··· GIVEN MATERIAL
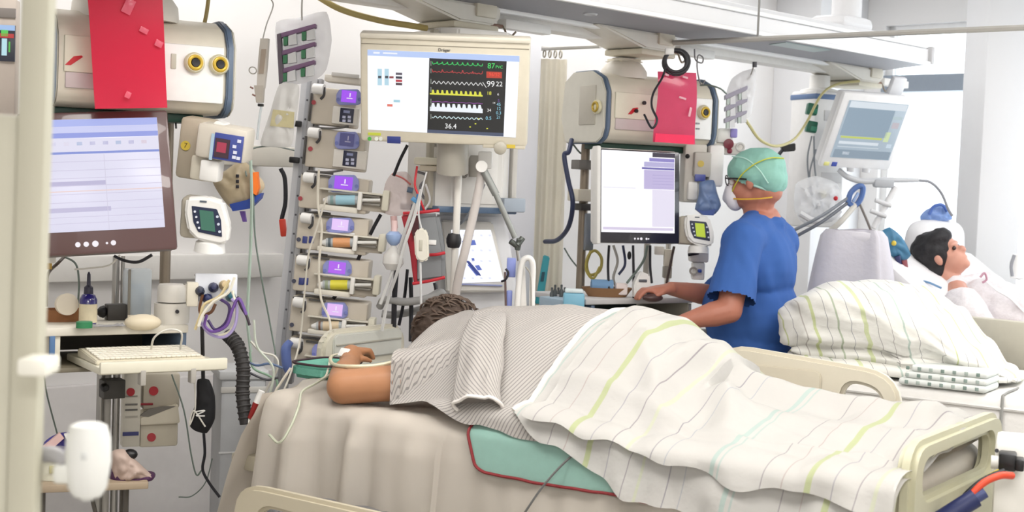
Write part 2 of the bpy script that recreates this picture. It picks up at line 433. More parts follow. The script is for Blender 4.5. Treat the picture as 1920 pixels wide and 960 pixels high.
# gathered cream curtain
cu = T('curtain', 'gathered cream curtain hanging from the rail behind the big monitor', 'curtain', Vector((W(1022, 105, 6.19).x, 6.19, 0)), 2)
P, UVs = [], []
zt, zb = ra.z - .045, .25
for i in range(90):
    u = i / 89; P.append([]); UVs.append([])
    for j in range(16):
        v = j / 15; z = zt + (zb - zt) * v
        wdt = .215 * (1 - .10 * math.exp(-((v - .03) / .06) ** 2)) + .03 * v
        x = (u - .5) * wdt; y = (.009 + .006 * v) * math.sin(u * 2 * math.pi * 5 + .8 * math.sin(v * 3)) + .008 * nz(u * 6, v * 3)
        P[-1].append((x, y, z)); UVs[-1].append((u, v))
cu.part('fabric', MB().grid(P, UVs, .002), M('#f1ece0', .9, var=.02))
for i in range(7):
    x = -.075 + i * .024
    cu.part('curtain_ring', MB().torus((x, 0, zt + .022), .016, .0035, (1, .3, 0), 14, 6), M('#a8a294', .4))

# ------------------------------------------------------------------ left workplace
def pendant_box(loc_px, d, wd, label, logo_x, sockets, dome=(-.02, 1., .22), cat='supply box'):
    t = T('supply_box', label, cat, W(*loc_px, d), 30)
    H, Dp = .285, .30
    prof = [(.05, 0), (.015, .02), (.0, .06), (.0, .20), (.03, .255), (.10, .285), (.24, .285), (.30, .25), (.32, .10), (.28, 0)]
    def ends(x0, x1, g, m, nm, bev=.004):
        cy, cz = .16, .14
        pr = [(cy + (y - cy) * (1 + g), cz + (z - cz) * (1 + g)) for y, z in prof]
        return t.part(nm, MB().prism(pr, x0, x1, 'yz', bev), m)
    ends(-wd / 2, wd / 2, 0, CREAM2, 'body', .006)
    for sx in (-1, 1):
        a = sx * wd / 2
        ends(min(a, a + sx * .02), max(a, a + sx * .02), .05, BAND, 'end_frame')
        ends(min(a + sx * .02, a + sx * .03), max(a + sx * .02, a + sx * .03), .02, M('#c9c6bb', .5), 'end_cap')
    t.part('upper_panel', MB().box((-wd * .24, -.001, .150), (wd * .44, .012, .105), .004), CREAM)
    t.part('instrument_panel', MB().box((wd * .29, -.001, .118), (wd * .38, .012, .17), .004), M('#e8e8e6', .4))
    t.part('lower_strip', MB().box((-wd * .2, .001, .075), (wd * .5, .012, .045), .003), M('#c3b6b6', .5))
    lx = logo_x
    t.part('red_mark', MB().prism([(lx - .028, .116), (lx - .012, .116), (lx + .022, .142), (lx + .018, .146), (lx - .004, .142)], -.009, -.007, 'xz'), REDM)
    t.part('cable_tray', MB().box((-.02, .13, -.014), (wd * .9, .12, .026), .004), M('#1f4236', .5))
    for i in range(6): t.part('tray_hook', MB().cyl((-wd * .4 + i * wd * .13, .09, -.028), (-wd * .4 + i * wd * .13, .085, -.045), .003, n=6), BLACK)
    for (x, z) in sockets:
        s = t.part('gas_socket', MB().lathe([(.0, 0), (.030, 0), (.031, .012), (.026, .02), (.0, .02)], (x, -.006, z), (0, -1, 0), 24), M('#d8d2b4', .4))
        MB().torus((x, -.026, z), .0185, .0055, (0, 1, 0)).done('ring', M('#c8a83a', .35, .3), s)
        MB().lathe([(0, 0), (.013, 0), (.012, .005), (0, .004)], (x, -.026, z), (0, -1, 0)).done('core', BLACK, s)
    q = dome[1]; t.part('dome', MB().lathe([(.16 * q, .0), (.155 * q, .05 * q), (.12 * q, .10 * q), (.065 * q, .13 * q), (.05, dome[2]), (0, dome[2])], (dome[0], .15, .27), (0, 0, 1), 28), M('#d3cec4', .5))
    return t
b1 = pendant_box((268, 207), 4.1, .50, 'large beige wall supply box at upper left with two brass gas sockets', -.20, [(.146, .150), (.222, .150)])
b1.part('neck', MB().cyl((-.02, .15, .45), (-.02, .15, .60), .055), CREAM2)
b1.part('small_plate', MB().box((.085, -.008, .15), (.016, .006, .045), .002), M('#b9b7a8', .5))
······
● TASK BRIEF
Reproduce each line exactly as it appears, omitting the pictures.

● EXPECTED ANSWER
Write part 2 of the bpy script that recreates this picture. It picks up at line 433. More parts follow. The script is for Blender 4.5. Treat the picture as 1920 pixels wide and 960 pixels high.
# gathered cream curtain
cu = T('curtain', 'gathered cream curtain hanging from the rail behind the big monitor', 'curtain', Vector((W(1022, 105, 6.19).x, 6.19, 0)), 2)
P, UVs = [], []
zt, zb = ra.z - .045, .25
for i in range(90):
    u = i / 89; P.append([]); UVs.append([])
    for j in range(16):
        v = j / 15; z = zt + (zb - zt) * v
        wdt = .215 * (1 - .10 * math.exp(-((v - .03) / .06) ** 2)) + .03 * v
        x = (u - .5) * wdt; y = (.009 + .006 * v) * math.sin(u * 2 * math.pi * 5 + .8 * math.sin(v * 3)) + .008 * nz(u * 6, v * 3)
        P[-1].append((x, y, z)); UVs[-1].append((u, v))
cu.part('fabric', MB().grid(P, UVs, .002), M('#f1ece0', .9, var=.02))
for i in range(7):
    x = -.075 + i * .024
    cu.part('curtain_ring', MB().torus((x, 0, zt + .022), .016, .0035, (1, .3, 0), 14, 6), M('#a8a294', .4))

# ------------------------------------------------------------------ left workplace
def pendant_box(loc_px, d, wd, label, logo_x, sockets, dome=(-.02, 1., .22), cat='supply box'):
    t = T('supply_box', label, cat, W(*loc_px, d), 30)
    H, Dp = .285, .30
    prof = [(.05, 0), (.015, .02), (.0, .06), (.0, .20), (.03, .255), (.10, .285), (.24, .285), (.30, .25), (.32, .10), (.28, 0)]
    def ends(x0, x1, g, m, nm, bev=.004):
        cy, cz = .16, .14
        pr = [(cy + (y - cy) * (1 + g), cz + (z - cz) * (1 + g)) for y, z in prof]
        return t.part(nm, MB().prism(pr, x0, x1, 'yz', bev), m)
    ends(-wd / 2, wd / 2, 0, CREAM2, 'body', .006)
    for sx in (-1, 1):
        a = sx * wd / 2
        ends(min(a, a + sx * .02), max(a, a + sx * .02), .05, BAND, 'end_frame')
        ends(min(a + sx * .02, a + sx * .03), max(a + sx * .02, a + sx * .03), .02, M('#c9c6bb', .5), 'end_cap')
    t.part('upper_panel', MB().box((-wd * .24, -.001, .150), (wd * .44, .012, .105), .004), CREAM)
    t.part('instrument_panel', MB().box((wd * .29, -.001, .118), (wd * .38, .012, .17), .004), M('#e8e8e6', .4))
    t.part('lower_strip', MB().box((-wd * .2, .001, .075), (wd * .5, .012, .045), .003), M('#c3b6b6', .5))
    lx = logo_x
    t.part('red_mark', MB().prism([(lx - .028, .116), (lx - .012, .116), (lx + .022, .142), (lx + .018, .146), (lx - .004, .142)], -.009, -.007, 'xz'), REDM)
    t.part('cable_tray', MB().box((-.02, .13, -.014), (wd * .9, .12, .026), .004), M('#1f4236', .5))
    for i in range(6): t.part('tray_hook', MB().cyl((-wd * .4 + i * wd * .13, .09, -.028), (-wd * .4 + i * wd * .13, .085, -.045), .003, n=6), BLACK)
    for (x, z) in sockets:
        s = t.part('gas_socket', MB().lathe([(.0, 0), (.030, 0), (.031, .012), (.026, .02), (.0, .02)], (x, -.006, z), (0, -1, 0), 24), M('#d8d2b4', .4))
        MB().torus((x, -.026, z), .0185, .0055, (0, 1, 0)).done('ring', M('#c8a83a', .35, .3), s)
        MB().lathe([(0, 0), (.013, 0), (.012, .005), (0, .004)], (x, -.026, z), (0, -1, 0)).done('core', BLACK, s)
    q = dome[1]; t.part('dome', MB().lathe([(.16 * q, .0), (.155 * q, .05 * q), (.12 * q, .10 * q), (.065 * q, .13 * q), (.05, dome[2]), (0, dome[2])], (dome[0], .15, .27), (0, 0, 1), 28), M('#d3cec4', .5))
    return t
b1 = pendant_box((268, 207), 4.1, .50, 'large beige wall supply box at upper left with two brass gas sockets', -.20, [(.146, .150), (.222, .150)])
b1.part('neck', MB().cyl((-.02, .15, .45), (-.02, .15, .60), .055), CREAM2)
b1.part('small_plate', MB().box((.085, -.008, .15), (.016, .006, .045), .002), M('#b9b7a8', .5))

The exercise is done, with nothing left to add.